NYC’s Billion Dollar Boondoggle

by John Delach

Boondoggle: To waste money or time on unnecessary or questionable projects.


Early in the Twentieth Century one of the first additions of New York City’s original subway was to extend the tunnels and tracks to South Ferry at the southern tip of Manhattan providing commuters access to Staten Island and Brooklyn ferries. Two loops were constructed allowing trains to turn around and return uptown without switches. The inner loop directed trains to the East Side and the outer to the West Side.



Old joke. Question: “Why is Lower Manhattan so bright?”

Answer:   “Because it’s closer to the Battery.”



Over time, these 1905 unique tunnels proved inadequate for modern service because of the tight turning radius. The inner loop could only accommodate four cars and was removed from revenue service in 1977. The outer loop was improved as well as could be expected including retractable platform extensions that eliminated gaps once trains were positioned.
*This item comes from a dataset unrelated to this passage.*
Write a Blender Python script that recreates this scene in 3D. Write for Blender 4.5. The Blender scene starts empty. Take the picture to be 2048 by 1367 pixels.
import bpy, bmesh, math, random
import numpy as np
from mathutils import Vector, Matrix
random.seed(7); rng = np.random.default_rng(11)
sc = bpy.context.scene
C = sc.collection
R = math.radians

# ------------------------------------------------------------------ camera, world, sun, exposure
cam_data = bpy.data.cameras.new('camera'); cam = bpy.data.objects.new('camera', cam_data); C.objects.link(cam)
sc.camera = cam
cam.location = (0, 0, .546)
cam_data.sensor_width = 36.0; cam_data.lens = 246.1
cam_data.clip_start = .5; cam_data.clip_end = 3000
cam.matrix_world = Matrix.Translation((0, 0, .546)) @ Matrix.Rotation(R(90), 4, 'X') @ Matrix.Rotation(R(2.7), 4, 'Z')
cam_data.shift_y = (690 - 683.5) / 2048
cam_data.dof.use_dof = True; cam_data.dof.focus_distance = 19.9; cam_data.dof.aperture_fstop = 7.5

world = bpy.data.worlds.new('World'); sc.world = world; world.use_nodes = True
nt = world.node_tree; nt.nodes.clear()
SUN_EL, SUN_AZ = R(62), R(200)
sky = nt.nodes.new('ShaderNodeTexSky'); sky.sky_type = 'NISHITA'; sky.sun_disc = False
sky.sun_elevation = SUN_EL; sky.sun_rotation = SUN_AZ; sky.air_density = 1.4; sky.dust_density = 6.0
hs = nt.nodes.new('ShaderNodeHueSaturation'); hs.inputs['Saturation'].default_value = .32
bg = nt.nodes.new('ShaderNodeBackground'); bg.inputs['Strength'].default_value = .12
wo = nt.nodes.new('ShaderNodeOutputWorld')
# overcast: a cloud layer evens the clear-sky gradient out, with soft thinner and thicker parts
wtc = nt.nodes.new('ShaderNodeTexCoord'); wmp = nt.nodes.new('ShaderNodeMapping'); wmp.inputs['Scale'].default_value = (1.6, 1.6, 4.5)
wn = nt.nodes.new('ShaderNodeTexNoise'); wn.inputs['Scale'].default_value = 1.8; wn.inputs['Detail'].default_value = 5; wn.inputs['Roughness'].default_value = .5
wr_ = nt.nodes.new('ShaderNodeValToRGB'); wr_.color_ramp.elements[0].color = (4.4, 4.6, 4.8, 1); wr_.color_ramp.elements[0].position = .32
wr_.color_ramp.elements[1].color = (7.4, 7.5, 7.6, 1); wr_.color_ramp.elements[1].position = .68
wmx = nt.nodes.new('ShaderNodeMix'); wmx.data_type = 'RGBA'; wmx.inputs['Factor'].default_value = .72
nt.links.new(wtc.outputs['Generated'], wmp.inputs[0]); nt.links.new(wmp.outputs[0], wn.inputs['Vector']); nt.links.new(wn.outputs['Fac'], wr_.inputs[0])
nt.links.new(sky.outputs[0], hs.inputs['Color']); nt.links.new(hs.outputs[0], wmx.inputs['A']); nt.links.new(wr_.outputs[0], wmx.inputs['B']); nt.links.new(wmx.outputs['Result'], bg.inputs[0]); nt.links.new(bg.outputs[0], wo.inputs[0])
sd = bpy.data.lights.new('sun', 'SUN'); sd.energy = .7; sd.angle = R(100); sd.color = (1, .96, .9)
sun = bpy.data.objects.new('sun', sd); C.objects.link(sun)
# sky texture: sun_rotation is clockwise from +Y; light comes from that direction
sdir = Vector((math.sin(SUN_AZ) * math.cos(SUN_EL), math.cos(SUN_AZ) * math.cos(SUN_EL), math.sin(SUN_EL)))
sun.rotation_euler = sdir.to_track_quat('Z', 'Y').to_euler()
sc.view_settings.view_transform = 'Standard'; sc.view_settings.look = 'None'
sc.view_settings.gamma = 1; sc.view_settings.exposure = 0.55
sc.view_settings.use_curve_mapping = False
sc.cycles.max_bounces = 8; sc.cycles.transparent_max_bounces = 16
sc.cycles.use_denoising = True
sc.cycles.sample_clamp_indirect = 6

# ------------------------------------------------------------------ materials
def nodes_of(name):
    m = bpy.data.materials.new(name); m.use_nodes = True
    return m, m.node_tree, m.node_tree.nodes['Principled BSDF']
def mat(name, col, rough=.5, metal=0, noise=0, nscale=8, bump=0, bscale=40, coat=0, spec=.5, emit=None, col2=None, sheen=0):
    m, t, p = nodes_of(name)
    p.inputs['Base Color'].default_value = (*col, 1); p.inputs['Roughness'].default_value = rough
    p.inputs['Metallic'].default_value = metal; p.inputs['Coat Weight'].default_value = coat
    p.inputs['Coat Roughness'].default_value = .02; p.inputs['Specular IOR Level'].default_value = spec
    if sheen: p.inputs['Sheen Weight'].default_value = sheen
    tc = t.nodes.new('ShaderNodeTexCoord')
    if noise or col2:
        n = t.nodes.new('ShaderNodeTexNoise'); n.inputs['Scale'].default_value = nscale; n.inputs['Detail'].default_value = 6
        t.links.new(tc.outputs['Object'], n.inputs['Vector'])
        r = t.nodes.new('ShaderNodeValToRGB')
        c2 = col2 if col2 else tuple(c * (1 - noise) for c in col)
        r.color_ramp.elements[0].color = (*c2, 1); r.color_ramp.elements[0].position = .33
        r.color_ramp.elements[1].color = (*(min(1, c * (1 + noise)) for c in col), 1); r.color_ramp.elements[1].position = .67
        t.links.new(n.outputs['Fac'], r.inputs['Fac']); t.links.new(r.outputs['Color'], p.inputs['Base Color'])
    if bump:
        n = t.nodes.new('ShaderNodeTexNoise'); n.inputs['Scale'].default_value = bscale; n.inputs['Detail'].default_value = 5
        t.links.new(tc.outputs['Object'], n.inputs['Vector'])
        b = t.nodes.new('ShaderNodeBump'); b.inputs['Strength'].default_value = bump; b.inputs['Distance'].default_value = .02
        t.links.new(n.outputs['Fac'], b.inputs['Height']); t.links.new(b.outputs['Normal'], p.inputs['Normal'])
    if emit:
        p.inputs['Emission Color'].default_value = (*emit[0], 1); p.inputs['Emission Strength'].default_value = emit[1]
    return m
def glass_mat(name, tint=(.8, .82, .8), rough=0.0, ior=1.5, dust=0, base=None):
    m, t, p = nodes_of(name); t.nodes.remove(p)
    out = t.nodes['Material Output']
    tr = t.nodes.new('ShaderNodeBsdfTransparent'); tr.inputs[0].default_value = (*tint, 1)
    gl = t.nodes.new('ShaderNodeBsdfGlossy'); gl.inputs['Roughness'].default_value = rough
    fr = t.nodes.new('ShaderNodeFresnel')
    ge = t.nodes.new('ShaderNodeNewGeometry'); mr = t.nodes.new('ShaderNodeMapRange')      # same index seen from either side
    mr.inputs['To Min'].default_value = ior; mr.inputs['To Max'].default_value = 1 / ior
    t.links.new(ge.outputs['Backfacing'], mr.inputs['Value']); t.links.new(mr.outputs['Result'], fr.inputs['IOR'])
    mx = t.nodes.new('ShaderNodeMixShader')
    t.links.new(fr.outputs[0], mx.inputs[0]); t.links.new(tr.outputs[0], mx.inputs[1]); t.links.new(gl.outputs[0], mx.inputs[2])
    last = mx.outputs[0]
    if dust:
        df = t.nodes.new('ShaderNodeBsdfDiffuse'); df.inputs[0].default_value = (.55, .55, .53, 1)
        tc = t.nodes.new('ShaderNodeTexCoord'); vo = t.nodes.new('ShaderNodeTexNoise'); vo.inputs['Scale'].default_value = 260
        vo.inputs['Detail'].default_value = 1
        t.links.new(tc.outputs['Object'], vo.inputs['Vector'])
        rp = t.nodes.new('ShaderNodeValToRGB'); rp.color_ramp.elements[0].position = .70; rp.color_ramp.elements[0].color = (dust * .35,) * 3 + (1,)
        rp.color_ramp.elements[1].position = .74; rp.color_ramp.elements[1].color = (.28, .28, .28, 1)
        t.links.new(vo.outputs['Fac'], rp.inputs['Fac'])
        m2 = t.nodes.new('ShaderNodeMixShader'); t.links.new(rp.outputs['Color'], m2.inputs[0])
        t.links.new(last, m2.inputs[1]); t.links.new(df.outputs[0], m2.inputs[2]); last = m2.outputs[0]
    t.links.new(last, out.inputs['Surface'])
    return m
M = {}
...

Yet the configuration of these platforms led to delays and, as the length of trains increased, South Ferry Station became a bottleneck as it could only accommodate the first five cars of a ten-car train.


“No good deed goes unpunished.” When a national catastrophe strikes, Uncle will respond with a massive influx of money. Entrenched state bureaucracies are well-prepared to divert as many of these dollars as possible to their own ends. Witness the so-called “Shovel-Ready Initiatives” funded by the American Recovery and Reinvestment Act of 2009. A whole bunch of that money was used by state governments to offset the loss of revenue from their normal tax flow due to the recession. Admittedly, funding schools, police, and fire protection for a year or two is a good thing; but maintaining essential services was not the intended use of re-build America funds.


After the tragedy of September 11, 2001 Bush 43 and Congress eagerly stepped up to the plate to fund the massive recovery effort to re-build the World Trade Center and replace lost infrastructure. When the towers came down, their wreckage penetrated into the subway line that ran under Greenwich Street severing the West Side connection from Chambers Street to South Ferry. It was essential the line be restored but included in the MTA’s plan for re-construction was a proposal to build a new South Street Station. The plan envisioned a two-track, single-island platform stub that could accommodate all ten cars. It would be equipped with state-of-the-art electronics, seven escalators, two ADA  compliant elevators and all of the bells and whistles that money could buy.


Uncle contributed $420 of the $530 million it took to build the new tunnel and station  and when it opened in 2009, the Governor, New York’s two US Senators, two congressmen, two borough presidents, state and city representatives, US secretary of transportation and MTA big shots all gathered together to praise this vital addition to Lower Manhattan.


Unfortunately, only three years later Superstorm Sandy flooded a large swath of Lower Manhattan.  The storm overwhelmed the make-shift sandbag and plywood barriers erected to protect the station…“flooding the station – floor to ceiling – with 15 million gallons of seawater, sewage and debris…effectively destroying the station and its critical equipment.”


In 2013, the MTA noted: “The rebuilding effort will take an estimated $600 million and as long as three years.” Fortunately, the old loop, taken out of service when the new South Ferry station opened, didn’t suffer the same fate and within six months of this disaster, it reopened after $2 million in needed restoration work.


Work on rebuilding the new station is finally making progress. So far, flood-proofing has been completed and in December of 2014, the MTA awarded a 31-month, $194 million contract to replace track, mechanical and electrical equipment and rebuild the station making the total spent or awarded to date equal $326 Million.


If that figure holds, total cost for the original construction and the reconstruction will equal $856 million. A few more million here and a few more million there and pretty soon that billion dollar mark will be in range. “A billion here and a billion there, pretty soon you’re talking real money.”

(Everett Dirksen)


We’ll have to wait until July of 2017 at the earliest to discover just how much this boondoggle finally cost the tax payers.


Oh, I’m sure its value will be celebrated by the new gaggle of VIPs who attend the future re-opening. But may I just offer one cautionary thought to project into the future. As the high and mighty pontificate about all the benefits of this magnificent reincarnation, please don’t seal off the old loop; just in case.